There is a “need to explore the set-up of a more structured mechanism enabling the aggregation of demand and the mapping of the production capacity”.

A Joint Programming and Procurement Function could “coordinate efforts of all stakeholders, collect information on the demand side, and propose consolidation and de-conflicting of the demand”, ensuring security of supply.

The EU also asked whether “an EU equivalent of the US FMS-scheme be considered” for member states and third countries, including Ukraine, as Politico reported.

The US foreign military sales programme approves and facilitates all US companies’ sales to foreign governments.

Questions include improving the predictability and visibility of European demand and whether regulatory hurdles at the EU level hamper the ability to contribute to EU defence readiness.

It also asks whether support for “ever-warm factories” that run non-stop should be considered to avoid supply crises.

With China on its mind, the Commission calls on “a Europeanisation of supply chains” and asks how to “design and implement an effective security of supply regime within the internal market, in particular when a crisis occurs”- the topic of the fourth paper.

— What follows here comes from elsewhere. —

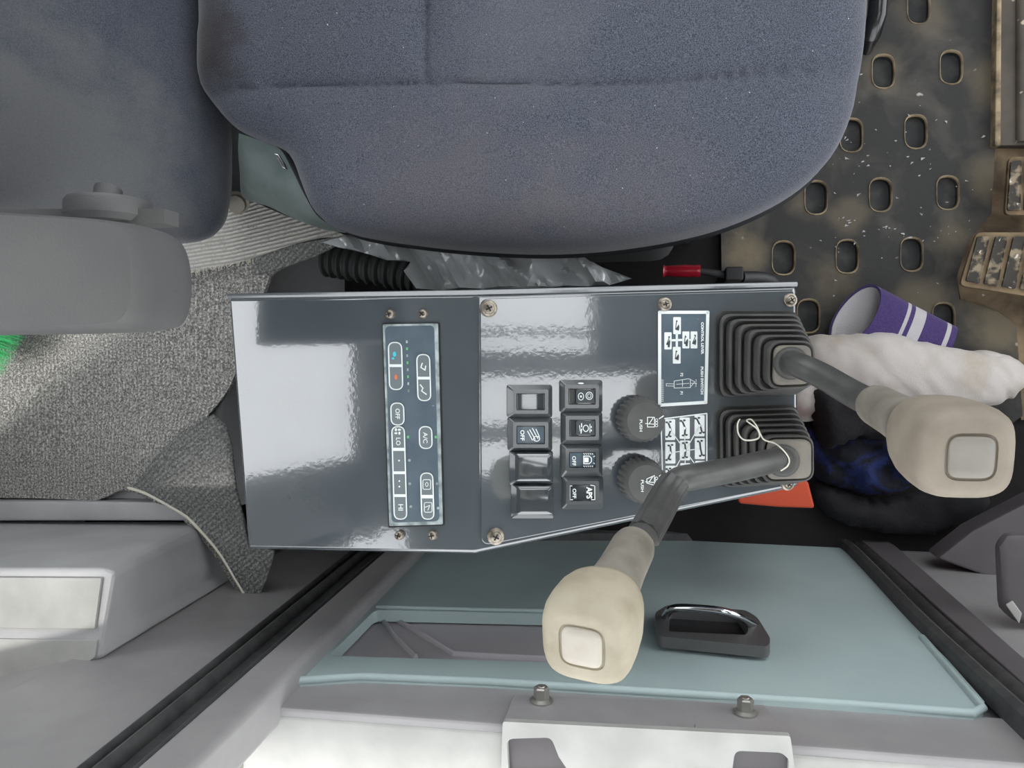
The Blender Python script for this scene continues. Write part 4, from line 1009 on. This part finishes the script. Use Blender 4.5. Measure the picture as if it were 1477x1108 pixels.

The papers already mentioned ideas such as extending the ammunition ramp-up fund model to other products, coordination in defence planning across the bloc, increased standardisation especially of ammunition, and revising the EDF.

But they do not touch on the competitiveness of large and small companies within the EU or on a potential division of labour among EU member states. Establishing such a scheme could enable the development of a European champion and might push some smaller companies to disappear as a result of competition.